Dov’è andato a finire il bene dello studente
a cui tanto si inneggia dall’alto del Ministero dell’Istruzione e che solo noi insegnanti provvediamo puntualmente a salvaguardare giorno dopo giorno?
Non sono forse gli insegnanti quelli che attraverso un percorso di tentativi, errori e conquiste rivedono e adattano le proprie strategie intessendo un proprio stile di insegnamento poliedrico e adattabile alla moltitudine dei bisogni educativi degli studenti?

Insegnare non vuol dire forse trasmettere un messaggio di lealtà che talvolta va ben aldilà dei semplici contenuti didattici?
Eppure chi vuole fare questo lavoro in Italia deve sottostare ad un meccanismo burocratico paradossale che prima ci butta nelle classi a tappare buchi, e solo in un secondo momento ci dice che dobbiamo formarci, senza tenere conto del fatto che la competenza del docente ce la si costruisce man mano stando in classe.
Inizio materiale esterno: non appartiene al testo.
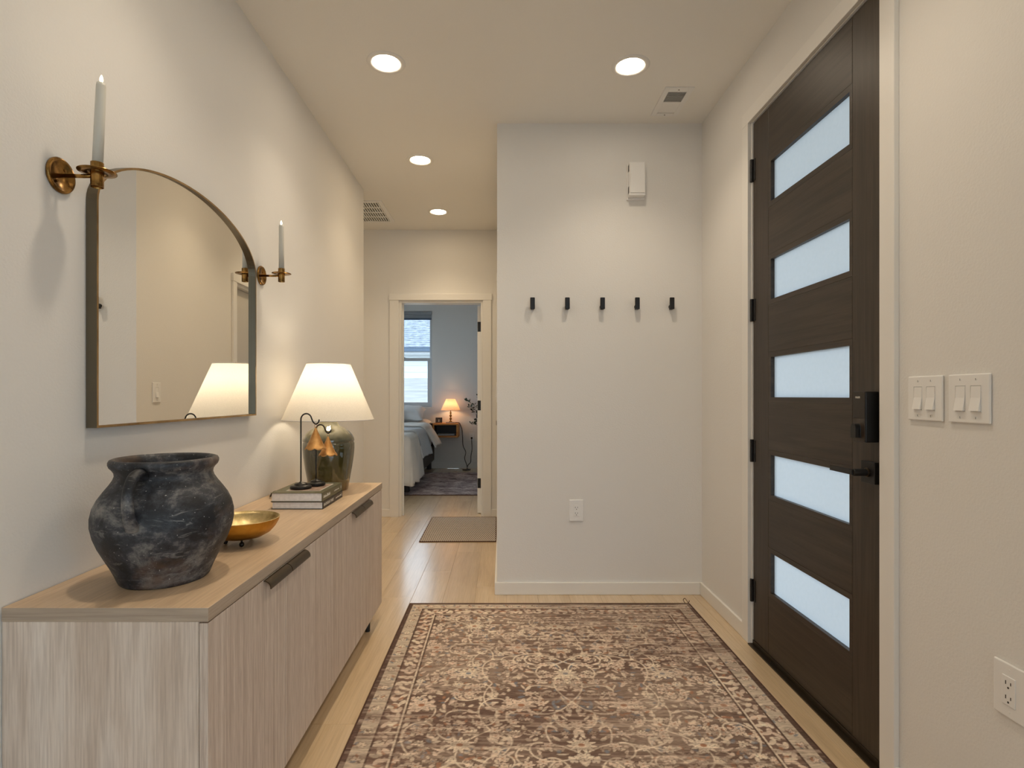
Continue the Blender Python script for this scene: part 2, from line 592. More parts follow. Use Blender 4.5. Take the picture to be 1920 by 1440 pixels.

Inutile menzionare quante considerazioni questo sistema di reclutamento fuorviante susciti a scapito di chi questo lavoro lo fa con dedizione.

In questa fase della vita in cui ottengo quello che da mesi stavo aspettando, un po' mi sento sconfitta. Sconfitta da uno Stato che mi ha messo alle strette oggi per domani, rendendo vere e proprie utopie la continuità e la centralità dei bisogni educativi propinate dai libri che finora ho letto, non soltanto per dare prova alla commissione esaminatrice, in soli quindici minuti, di quanto fossi capace in classe ma anche per provare a migliorarmi.

La vera vittoria per un’insegnante non è forse condurre le proprie classi all'esame finale dopo anni di continuità?
Ho assaporato il mio ultimo giorno di lezioni al Perlasca fino all’ultimo respiro prima di informare i miei ragazzi del fatto che da quel momento in poi la scuola avrebbe provveduto a sostituirmi.

Raramente mi sono sentita impreparata come il momento in cui mi hanno chiesto il perché.
Eppure ogni “perché” ha perso di significato di fronte alla consapevolezza di ciò che mi sarei portata dietro: i frutti di questi ultimi anni trascorsi a migliorarmi tramite i miei ragazzi, in questa scuola, l’Istituto Giacomo Perlasca della Valsabbia, a cui oggi dedico il mio traguardo.